[plt-scheme] naming convention for structure constructor vs. wrapper?

From: Matthias Felleisen (matthias at ccs.neu.edu)
Date: Fri Jul 2 10:09:21 EDT 2004

Ah, but your little toe didn't tremble. Mine has never trembled
after someone showed me how to add FIX to the SLC. So I don't
need anything.
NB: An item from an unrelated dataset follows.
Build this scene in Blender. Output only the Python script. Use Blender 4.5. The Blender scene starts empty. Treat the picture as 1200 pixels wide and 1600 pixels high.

Paper's great. -- Matthias

On Jul 2, 2004, at 10:00 AM, Felix Klock's PLT scheme proxy wrote:

>  For list-related administrative tasks:
>  http://list.cs.brown.edu/mailman/listinfo/plt-scheme
> On Jul 2, 2004, at 8:13 AM, Michael Sperber wrote:
>>   For list-related administrative tasks:
>>   http://list.cs.brown.edu/mailman/listinfo/plt-scheme
>>>>>>> "Matthias" == Matthias Felleisen <matthias at ccs.neu.edu> writes:
>> Matthias> One of my students has just had this need to use structs as
>> Matthias> procedures.  Correct me if I am wrong but srfi-9 wouldn't
>> Matthias> support this.
>> What do you mean "need"?  A tremor starts in the little toes, sweat
>> breaks out, and incomprehensible moans escape if the structs don't
>> behave like procedures?  :-)
> Well, I may not be the student that Matthias is referring to here, but 
> since it is somewhat likely (2:1 odds) that whomever he is referring 
> to is using a macro I wrote to define these structures (because for 
> all its power, I will admit that MAKE-STRUCT-TYPE has a really obtuse 
> interface), I will describe my own need, and how I used 
> structures-as-procedures to rid myself of those nasty tremors and 
> sweats (I rather liked the moans though).
> Off the top of my head, I have used structures-as-procedures in two 
> interesting ways.
> -----
> One was to define a purely functional table object that had no 
> explicit lookup operation; instead, when it was used as a procedure, 
> it did a lookup.  You had to use other functions to extend the 
> mapping.
> This was mostly a syntactic convenience.  There are ways to implement 
> tables that do not act like structures, but then you have explicit 
> lookup calls, which is a bear when you just want to write (MAP TABLE 
> KEYS).
> There are also ways to implement procedures that act like tables, but 
> then you have to choose between linear lookup times (with the naive 
> extension of just wrapping another lambda around the original table 
> with the new key), or some sort of weird dispatch based on the number 
> of arguments to decide whether you are doing a lookup or exposing the 
> mapping.  I never bothered to implement the latter, so I can't say for 
> sure whether its as ugly as I imagined it to be.
> -----
> The other was to define a special kind of partial function that 
> operates on a (recursively defined) algebraic datatype, but where you 
> can extend the partial function (in a purely functional manner) to 
> handle new variants in the datatype's algebra.  Remember, this is a 
> recursive datatype; that means that you want any recursive calls in 
> the original function definition to call the *extended* version in the 
> extension.
> A quick example to illustrate what I mean here:
> > (define-extensible (foo num) (add1 num))
> > (define-extension (foo* foo) [(num-tree) (list? x) (map foo* 
> num-tree)])
> > (foo 3)
> 4
> > (foo* '(3 2))
> (4 3)
> > (foo* '((3 2) 1))
> ((4 3) 2)
> The above is a silly example; but hopefully you can imagine more 
> complex ADTs where you do want to just write the extensions 
> incrementally.
> One could implement this functionality by writing your code as if you 
> were going to use the Y combinator to do the recursion, and then wait 
> to actually use Y until after you've incorporated all of the 
> extensions of interest.  But that means that you need to juggle two 
> kinds of functions: the ones before Y's been applied, and the ones 
> after Y's been applied.  Yuck.
> I chose instead to approach it from an OO hackers point of view, where 
> you explicitly pass a this argument around so that you can recur on 
> it.  Of course, I didn't want to have to use an OO syntax like (SEND 
> proc . args), so I found myself using structs-as-procedures to 
> implement it.
> -----
> Perhaps conflating these uses with the core functionality of 
> structures is misguided
> But the idea of being to associate data with a procedure object (other 
> than just the computation it provides) seems quite solid to me.  And 
> in that sense, structs seem like an obvious choice, since they're all 
> about associating distinct pieces of information with each other.  But 
> if you have an alternate syntax/semantics in mind to get this sort of 
> functionality, I'd love to hear your thoughts on it.